## Start

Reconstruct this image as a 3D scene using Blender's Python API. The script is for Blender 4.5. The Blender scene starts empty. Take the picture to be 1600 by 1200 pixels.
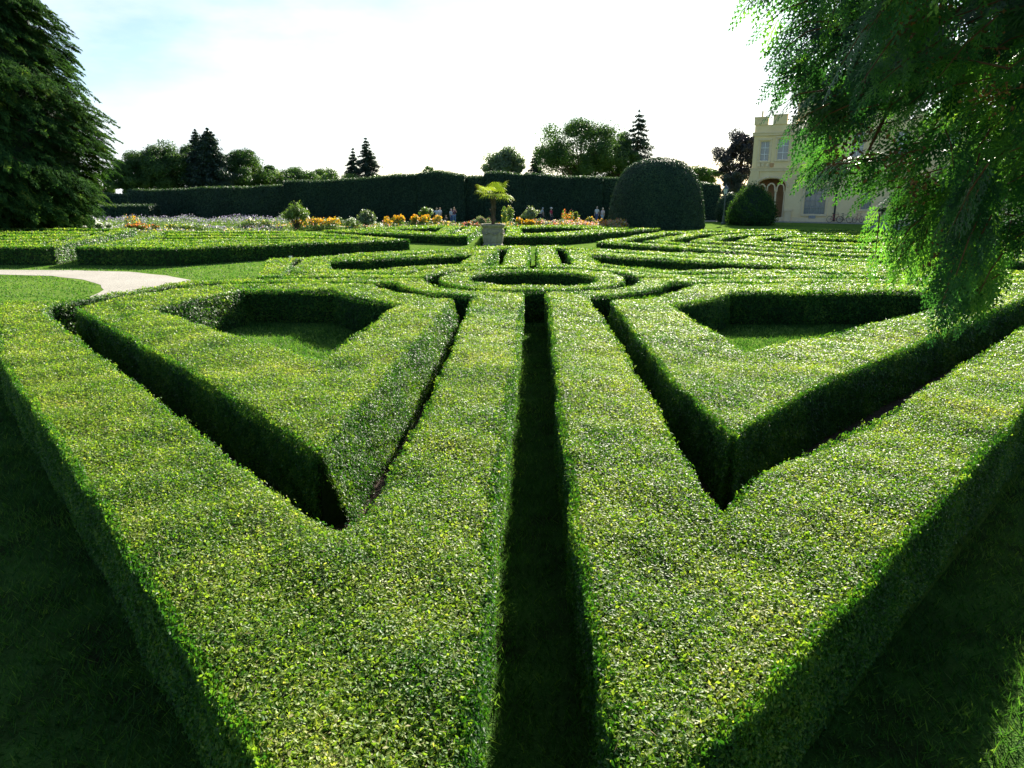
import bpy, bmesh, math, random
import numpy as np
from mathutils import Vector, Matrix
from mathutils.geometry import tessellate_polygon

rng = np.random.default_rng(11)
random.seed(5)
SC = bpy.context.scene
COL = SC.collection
R = math.radians
F, W_, H_ = 1120.0, 1600, 1200          # focal length in photo pixels
HORIZON = 297.0
PITCH = math.atan((600 - HORIZON) / F)
CAMZ = 3.5
CAM = np.array([0.0, 0.0, CAMZ])
SUN_EL, SUN_AZ = R(24.0), R(19.0)

# ------------------------------------------------------------------ places
def ray(px, py):
    u = (px - 800) / F; v = (600 - py) / F
    return np.array([u, math.cos(PITCH) + v * math.sin(PITCH), -math.sin(PITCH) + v * math.cos(PITCH)])
def at(px, py, Y):
    d = ray(px, py); t = Y / d[1]
    return np.array([d[0] * t, Y, CAMZ + d[2] * t])
def ground(px, py, z=0.0):
    d = ray(px, py); t = (z - CAMZ) / d[2]
    return np.array([d[0] * t, d[1] * t, z])
def depth_of(P):
    fw = np.array([0, math.cos(PITCH), -math.sin(PITCH)])
    return (P - CAM) @ fw
def in_view(P, margin=1.12):
    rel = P - CAM
    fw = np.array([0, math.cos(PITCH), -math.sin(PITCH)])
    up = np.array([0, math.sin(PITCH), math.cos(PITCH)])
    z = rel @ fw
    zz = np.maximum(z, 0.05)
    u = rel[..., 0] / zz * F / 800
    v = (rel @ up) / zz * F / 600
    return (z > 0.3) & (np.abs(u) < margin) & (np.abs(v) < margin + .05)

# ------------------------------------------------------------------ materials
def new_mat(name):
    m = bpy.data.materials.new(name); m.use_nodes = True
    nt = m.node_tree; nt.nodes.clear()
    return m, nt
def nd(nt, t, **kw):
    n = nt.nodes.new(t)
    for k, v in kw.items():
        if k.startswith('i_'):
            key = k[2:]
            key = int(key) if key.isdigit() else key.replace('_', ' ')
            n.inputs[key].default_value = v
        else: setattr(n, k, v)
    return n
def ramp(nt, stops, interp='LINEAR'):
    r = nt.nodes.new('ShaderNodeValToRGB'); cr = r.color_ramp; cr.interpolation = interp
    while len(cr.elements) < len(stops): cr.elements.new(0.5)
    for e, (p, c) in zip(cr.elements, stops):
        e.position = p; e.color = (*c, 1)
    return r
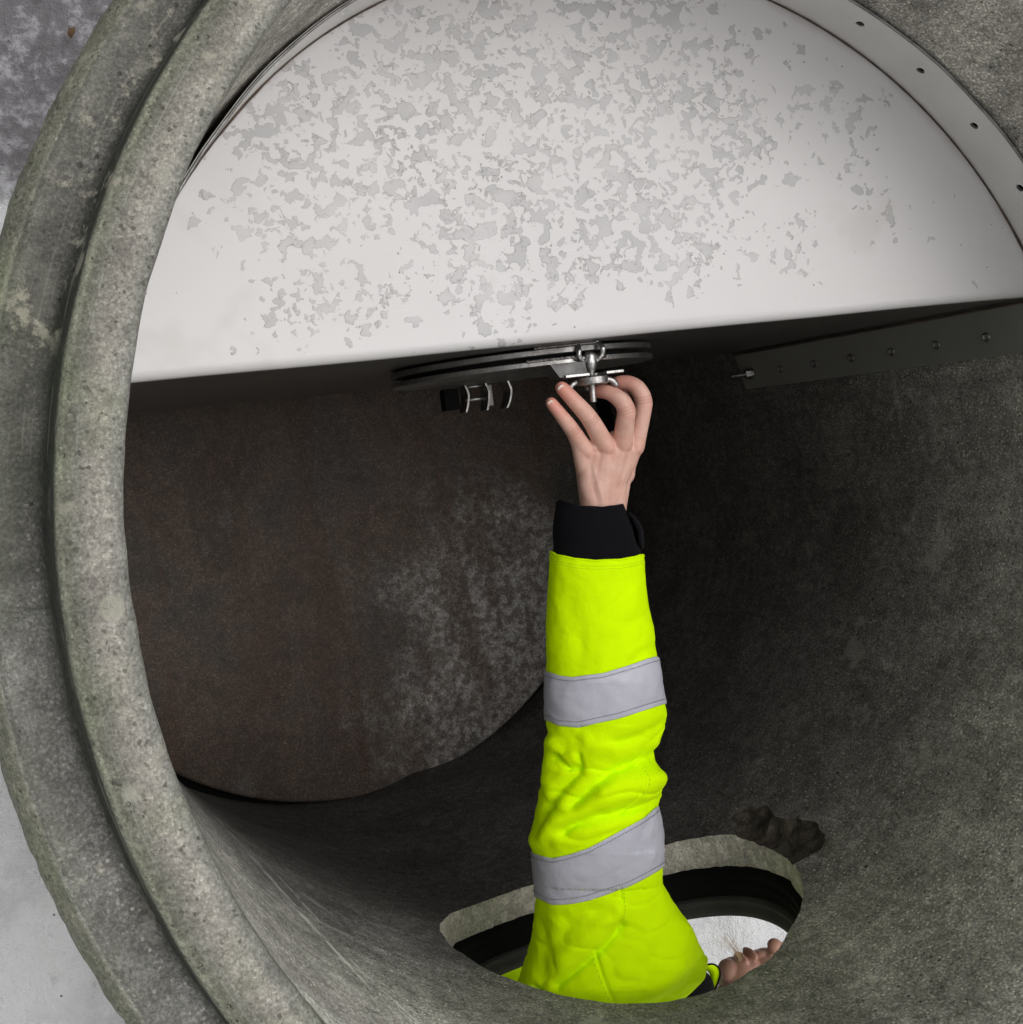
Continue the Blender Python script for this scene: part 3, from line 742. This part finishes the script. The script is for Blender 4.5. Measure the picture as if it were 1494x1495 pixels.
for a, b in ((m5, m4), (m4, m3), (m3, m2)): mb.chain([(a[0], a[1] - .006, a[2] - .003, .0092), (b[0], b[1] - .006, b[2] - .003, .0092)], .3)
mb.chain([(-.0175, .012, -.476, .0112), (-.0262, .040, -.465, .0092), (-.0330, .050, -.459, .0082)], .25)
for a, b, c_, d_ in ((h5, h4, m5, m4), (h4, h3, m4, m3), (h3, h2, m3, m2)):
    mb.chain([tuple((np.array(a) + np.array(b)) / 2)[:3] + (.0125,), tuple((np.array(c_) + np.array(d_)) / 2 - np.array([0, .006, .0015, 0]))[:3] + (.0100,)], .25)
for a, b, d1, d2 in ((m5, m4, .006, .010), (m4, m3, .014, .026), (m3, m2, .030, .028)):       # webs between the fingers
    mb.chain([(a[0] * .5 + b[0] * .5 - .001, a[1] * .5 + b[1] * .5, -.466, .0085), (a[0] * .5 + b[0] * .5 + (.002 if d2 > .02 else -.003), a[1] * .5 + b[1] * .5 + d1 - .003, -.460, .0062)], .3)
# forearm on into the sleeve
mb.chain([(-.002, -.045, -.481, .0235), (-.003, -.11, -.487, .027)], .2)
hand = mb.build('hand_tmp', None)
# flatten the wrist a little happens through radii; fuse and relax
apply(hand, ('REMESH', dict(mode='VOXEL', voxel_size=.0010)), ('SMOOTH', dict(factor=.6, iterations=12)))
V = np.empty(len(hand.data.vertices) * 3); hand.data.vertices.foreach_get('co', V); V = V.reshape(-1, 3)
Nn = np.empty(len(V) * 3); hand.data.vertices.foreach_get('normal', Nn); Nn = Nn.reshape(-1, 3)
flush = np.zeros(len(V)); crease = np.zeros(len(V)); disp = np.zeros(len(V))
for k, P in FING.items():
    P_ = [np.array(p[:3]) for p in P]
    tip = P_[-1]; flush = np.maximum(flush, .9 * np.exp(-(np.linalg.norm(V - tip, axis=1) / .022) ** 2))
    ip = 1 if k in ('pinky', 'ring') else 2
    if k != 'thumb':
        pp = P_[ip]; flush = np.maximum(flush, .45 * np.exp(-(np.linalg.norm(V - pp, axis=1) / .012) ** 2))
        ax = (P_[ip + 1] - P_[ip - 1]); ax /= np.linalg.norm(ax)
        for off in (-.0034, .0, .0034):
            s_ = (V - pp) @ ax - off; near = np.exp(-(np.linalg.norm(V - pp, axis=1) / .0115) ** 4) * (Nn[:, 2] > .1)
            gq = np.exp(-(s_ / .0009) ** 2) * near; disp -= .0004 * gq; crease = np.maximum(crease, 1. * gq)
        if ip == 1:
            dd = P_[2]; s_ = (V - dd) @ ax; near = np.exp(-(np.linalg.norm(V - dd, axis=1) / .009) ** 4) * (Nn[:, 2] > .1)
            gq = np.exp(-(s_ / .0007) ** 2) * near; disp -= .0002 * gq; crease = np.maximum(crease, .35 * gq)
    mc = P_[0] + np.array([0, 0, .010])
    if k != 'thumb': disp += .0016 * np.exp(-(np.linalg.norm(V - mc, axis=1) / .007) ** 2); flush = np.maximum(flush, .25 * np.exp(-(np.linalg.norm(V - mc, axis=1) / .012) ** 2))
# tendons on the back of the hand
for a, b in (((.0035, .030, -.45), (-.002, -.03, -.462)), ((.0235, .030, -.447), (.004, -.03, -.46)), ((.041, .026, -.452), (.010, -.03, -.462)), ((-.0160, .024, -.458), (-.006, -.03, -.464))):
    a = np.array(a); b = np.array(b); d = b - a; t = np.clip(((V - a) @ d) / (d @ d), 0, 1); q = a + t[:, None] * d
    dist = np.linalg.norm((V - q)[:, :2], axis=1); up = np.clip(Nn[:, 2], 0, 1)
    disp += .0009 * np.exp(-(dist / .0024) ** 2) * up * np.sin(np.clip(t, 0, 1) * PI * .8 + .4)
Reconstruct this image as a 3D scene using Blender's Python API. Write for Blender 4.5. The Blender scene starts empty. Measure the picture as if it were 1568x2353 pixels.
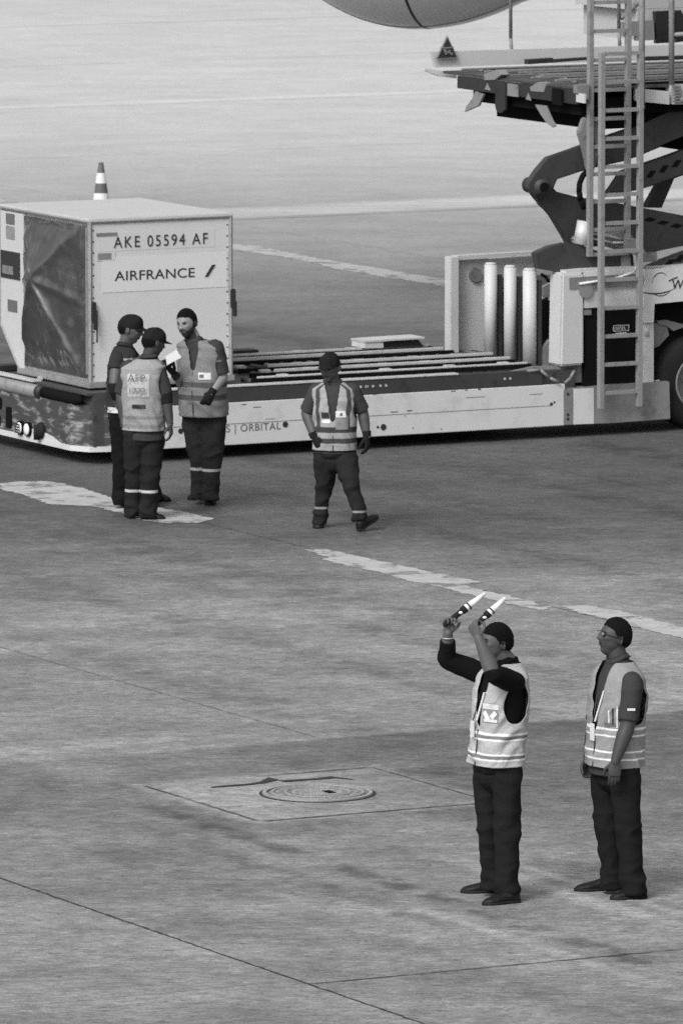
import bpy, bmesh, math, random
import numpy as np
from mathutils import Vector, Matrix, noise as mnoise
random.seed(5)
R_ = math.radians
scene = bpy.context.scene
C = scene.collection

# ------------------------------------------------------------------ camera, sky, sun, exposure
YAW = R_(27.7)                    # the apron's slab grid (world X, Y) is turned by this against the view
CAM = Vector((0, 0, 8.64)); FPX = 18500.0; CX, CY = 784.0, 1176.0
PITCH = math.atan(2256 / FPX)
cam_d = bpy.data.cameras.new('camera'); cam = bpy.data.objects.new('camera', cam_d); C.objects.link(cam)
cam.location = CAM
cam.rotation_euler = (math.pi / 2 - PITCH, 0, -YAW)
cam_d.sensor_fit = 'VERTICAL'; cam_d.sensor_height = 24; cam_d.lens = 24 * FPX / 2352
cam_d.clip_start = 1; cam_d.clip_end = 3000
cam_d.dof.use_dof = True; cam_d.dof.focus_distance = 53; cam_d.dof.aperture_fstop = 9.0
scene.camera = cam

SUN_EL, SUN_AZ = R_(44), R_(240)     # azimuth: direction the light comes from, clockwise from +Y
w = bpy.data.worlds.new('World'); scene.world = w; w.use_nodes = True
nt = w.node_tree; nt.nodes.clear()
sky = nt.nodes.new('ShaderNodeTexSky'); sky.sky_type = 'NISHITA'; sky.sun_disc = False
sky.sun_elevation = SUN_EL; sky.sun_rotation = SUN_AZ; sky.air_density = 1.6; sky.dust_density = 6.0
bw = nt.nodes.new('ShaderNodeRGBToBW'); bg = nt.nodes.new('ShaderNodeBackground'); wo = nt.nodes.new('ShaderNodeOutputWorld')
nt.links.new(sky.outputs[0], bw.inputs[0]); nt.links.new(bw.outputs[0], bg.inputs[0]); nt.links.new(bg.outputs[0], wo.inputs[0])
bg.inputs[1].default_value = 0.14
sun_d = bpy.data.lights.new('sun', 'SUN'); sun = bpy.data.objects.new('sun', sun_d); C.objects.link(sun)
sun_d.energy = 1.45; sun_d.angle = R_(18); sun_d.color = (1, 1, 1)
sd = Vector((math.sin(SUN_AZ) * math.cos(SUN_EL), math.cos(SUN_AZ) * math.cos(SUN_EL), math.sin(SUN_EL)))
sun.rotation_euler = sd.to_track_quat('Z', 'Y').to_euler()
scene.view_settings.view_transform = 'Standard'; scene.view_settings.look = 'None'
scene.view_settings.gamma = 1; scene.view_settings.exposure = -0.04
scene.cycles.use_denoising = False
scene.cycles.max_bounces = 6

# ------------------------------------------------------------------ measuring helpers (photo survey -> metres)
_R = Vector((math.cos(YAW), -math.sin(YAW), 0)); _H = Vector((math.sin(YAW), math.cos(YAW), 0))
_F = _H * math.cos(PITCH) - Vector((0, 0, math.sin(PITCH))); _U = _H * math.sin(PITCH) + Vector((0, 0, math.cos(PITCH)))
def sight(u, v): return _F + _R * ((u - CX) / FPX) - _U * ((v - CY) / FPX)
def onz(u, v, z=0.0):
    r = sight(u, v); return CAM + r * ((z - CAM.z) / r.z)
def ony(u, v, y):
    r = sight(u, v); return CAM + r * (y / r.y)
def onx(u, v, x):
    r = sight(u, v); return CAM + r * (x / r.x)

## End

Omitting all pictures, restate exactly the lines of the material from its start through the line that contains "return (z >".

Reconstruct this image as a 3D scene using Blender's Python API. The script is for Blender 4.5. The Blender scene starts empty. Take the picture to be 1600 by 1200 pixels.
import bpy, bmesh, math, random
import numpy as np
from mathutils import Vector, Matrix
from mathutils.geometry import tessellate_polygon

rng = np.random.default_rng(11)
random.seed(5)
SC = bpy.context.scene
COL = SC.collection
R = math.radians
F, W_, H_ = 1120.0, 1600, 1200          # focal length in photo pixels
HORIZON = 297.0
PITCH = math.atan((600 - HORIZON) / F)
CAMZ = 3.5
CAM = np.array([0.0, 0.0, CAMZ])
SUN_EL, SUN_AZ = R(24.0), R(19.0)

# ------------------------------------------------------------------ places
def ray(px, py):
    u = (px - 800) / F; v = (600 - py) / F
    return np.array([u, math.cos(PITCH) + v * math.sin(PITCH), -math.sin(PITCH) + v * math.cos(PITCH)])
def at(px, py, Y):
    d = ray(px, py); t = Y / d[1]
    return np.array([d[0] * t, Y, CAMZ + d[2] * t])
def ground(px, py, z=0.0):
    d = ray(px, py); t = (z - CAMZ) / d[2]
    return np.array([d[0] * t, d[1] * t, z])
def depth_of(P):
    fw = np.array([0, math.cos(PITCH), -math.sin(PITCH)])
    return (P - CAM) @ fw
def in_view(P, margin=1.12):
    rel = P - CAM
    fw = np.array([0, math.cos(PITCH), -math.sin(PITCH)])
    up = np.array([0, math.sin(PITCH), math.cos(PITCH)])
    z = rel @ fw
    zz = np.maximum(z, 0.05)
    u = rel[..., 0] / zz * F / 800
    v = (rel @ up) / zz * F / 600
    return (z > 0.3) & (np.abs(u) < margin) & (np.abs(v) < margin + .05)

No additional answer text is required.